Dataset records
=====

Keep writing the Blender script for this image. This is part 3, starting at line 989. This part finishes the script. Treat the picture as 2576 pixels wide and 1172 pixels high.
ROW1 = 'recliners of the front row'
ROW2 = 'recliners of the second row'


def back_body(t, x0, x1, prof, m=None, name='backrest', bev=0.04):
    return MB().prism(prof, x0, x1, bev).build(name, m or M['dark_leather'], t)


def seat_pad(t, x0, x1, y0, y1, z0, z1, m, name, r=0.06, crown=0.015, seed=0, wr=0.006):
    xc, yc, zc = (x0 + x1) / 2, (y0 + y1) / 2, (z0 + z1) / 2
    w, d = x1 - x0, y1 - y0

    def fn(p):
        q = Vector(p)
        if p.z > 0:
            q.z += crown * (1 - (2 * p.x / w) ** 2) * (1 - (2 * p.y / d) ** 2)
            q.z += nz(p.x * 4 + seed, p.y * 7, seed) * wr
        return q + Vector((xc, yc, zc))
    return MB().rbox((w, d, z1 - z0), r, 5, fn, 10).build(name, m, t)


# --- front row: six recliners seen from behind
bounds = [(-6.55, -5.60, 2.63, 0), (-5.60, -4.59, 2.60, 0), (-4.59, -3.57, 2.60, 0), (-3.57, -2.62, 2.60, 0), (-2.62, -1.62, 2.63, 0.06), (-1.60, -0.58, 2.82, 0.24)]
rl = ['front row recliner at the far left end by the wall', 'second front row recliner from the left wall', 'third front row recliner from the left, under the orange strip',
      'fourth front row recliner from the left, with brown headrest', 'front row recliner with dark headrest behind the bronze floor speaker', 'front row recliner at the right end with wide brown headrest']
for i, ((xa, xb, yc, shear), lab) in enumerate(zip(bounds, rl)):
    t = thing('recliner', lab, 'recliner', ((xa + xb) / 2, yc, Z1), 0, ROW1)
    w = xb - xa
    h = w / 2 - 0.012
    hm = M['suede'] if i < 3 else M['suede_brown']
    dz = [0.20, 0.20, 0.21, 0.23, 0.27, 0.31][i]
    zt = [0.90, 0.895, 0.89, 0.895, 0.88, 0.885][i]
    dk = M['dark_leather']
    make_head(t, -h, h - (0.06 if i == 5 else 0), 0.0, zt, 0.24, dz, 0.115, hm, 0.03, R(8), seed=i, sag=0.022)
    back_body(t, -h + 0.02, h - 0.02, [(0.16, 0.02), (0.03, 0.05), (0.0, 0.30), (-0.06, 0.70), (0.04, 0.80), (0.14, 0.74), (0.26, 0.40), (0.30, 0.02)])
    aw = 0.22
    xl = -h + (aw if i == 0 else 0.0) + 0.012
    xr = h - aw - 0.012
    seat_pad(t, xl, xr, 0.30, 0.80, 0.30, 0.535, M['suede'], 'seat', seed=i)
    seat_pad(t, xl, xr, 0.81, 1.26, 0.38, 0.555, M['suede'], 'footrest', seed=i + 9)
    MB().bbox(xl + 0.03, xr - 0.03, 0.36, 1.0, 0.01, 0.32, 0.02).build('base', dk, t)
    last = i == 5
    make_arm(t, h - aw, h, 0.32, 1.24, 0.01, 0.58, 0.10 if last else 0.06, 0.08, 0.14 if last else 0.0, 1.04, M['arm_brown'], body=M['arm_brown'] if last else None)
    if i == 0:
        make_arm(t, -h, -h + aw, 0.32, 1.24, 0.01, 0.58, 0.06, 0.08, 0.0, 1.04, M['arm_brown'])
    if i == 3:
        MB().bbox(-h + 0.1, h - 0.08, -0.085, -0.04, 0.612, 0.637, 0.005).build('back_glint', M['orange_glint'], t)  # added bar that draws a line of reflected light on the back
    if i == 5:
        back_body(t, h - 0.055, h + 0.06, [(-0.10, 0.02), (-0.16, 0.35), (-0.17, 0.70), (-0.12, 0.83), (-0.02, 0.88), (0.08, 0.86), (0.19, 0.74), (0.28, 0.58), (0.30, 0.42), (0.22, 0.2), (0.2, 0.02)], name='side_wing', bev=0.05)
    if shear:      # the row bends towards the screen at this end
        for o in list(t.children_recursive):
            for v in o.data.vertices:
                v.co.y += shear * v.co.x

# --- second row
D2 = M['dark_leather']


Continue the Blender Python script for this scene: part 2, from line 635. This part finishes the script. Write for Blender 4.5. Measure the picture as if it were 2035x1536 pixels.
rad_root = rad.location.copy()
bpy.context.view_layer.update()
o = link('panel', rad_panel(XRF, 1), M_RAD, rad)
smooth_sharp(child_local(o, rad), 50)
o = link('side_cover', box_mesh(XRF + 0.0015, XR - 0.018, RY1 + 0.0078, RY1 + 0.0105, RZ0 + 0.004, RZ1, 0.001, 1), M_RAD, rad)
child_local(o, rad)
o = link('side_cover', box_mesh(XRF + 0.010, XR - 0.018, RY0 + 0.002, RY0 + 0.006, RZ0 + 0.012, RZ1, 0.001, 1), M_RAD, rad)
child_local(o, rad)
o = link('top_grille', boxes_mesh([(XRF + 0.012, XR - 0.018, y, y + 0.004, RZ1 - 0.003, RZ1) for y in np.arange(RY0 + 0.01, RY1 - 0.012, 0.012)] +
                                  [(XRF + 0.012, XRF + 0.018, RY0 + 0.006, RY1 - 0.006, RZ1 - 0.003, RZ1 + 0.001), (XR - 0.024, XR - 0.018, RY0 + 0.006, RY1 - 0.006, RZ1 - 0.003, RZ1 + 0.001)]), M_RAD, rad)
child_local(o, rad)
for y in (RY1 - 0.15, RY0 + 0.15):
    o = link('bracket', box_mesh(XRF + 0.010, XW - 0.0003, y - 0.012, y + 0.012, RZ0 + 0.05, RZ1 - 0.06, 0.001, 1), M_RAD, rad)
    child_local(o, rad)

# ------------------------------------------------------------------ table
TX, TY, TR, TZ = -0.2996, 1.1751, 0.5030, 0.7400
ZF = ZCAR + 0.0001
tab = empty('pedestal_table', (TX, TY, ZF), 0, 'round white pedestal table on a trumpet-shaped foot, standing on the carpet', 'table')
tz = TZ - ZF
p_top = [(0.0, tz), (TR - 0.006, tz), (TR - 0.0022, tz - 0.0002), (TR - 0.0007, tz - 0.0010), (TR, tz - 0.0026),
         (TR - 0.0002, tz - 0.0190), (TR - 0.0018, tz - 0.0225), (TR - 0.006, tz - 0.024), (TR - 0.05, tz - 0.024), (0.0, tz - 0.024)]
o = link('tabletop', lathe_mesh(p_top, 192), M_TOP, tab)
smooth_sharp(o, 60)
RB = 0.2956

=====

> [The request]: Everything from the first line through the line containing "w, d = x1 - x0, y1 - y0" should be quoted exactly, and nothing beyond it.

> [Response to the exercise]:
Keep writing the Blender script for this image. This is part 3, starting at line 989. This part finishes the script. Treat the picture as 2576 pixels wide and 1172 pixels high.
ROW1 = 'recliners of the front row'
ROW2 = 'recliners of the second row'


def back_body(t, x0, x1, prof, m=None, name='backrest', bev=0.04):
    return MB().prism(prof, x0, x1, bev).build(name, m or M['dark_leather'], t)


def seat_pad(t, x0, x1, y0, y1, z0, z1, m, name, r=0.06, crown=0.015, seed=0, wr=0.006):
    xc, yc, zc = (x0 + x1) / 2, (y0 + y1) / 2, (z0 + z1) / 2
    w, d = x1 - x0, y1 - y0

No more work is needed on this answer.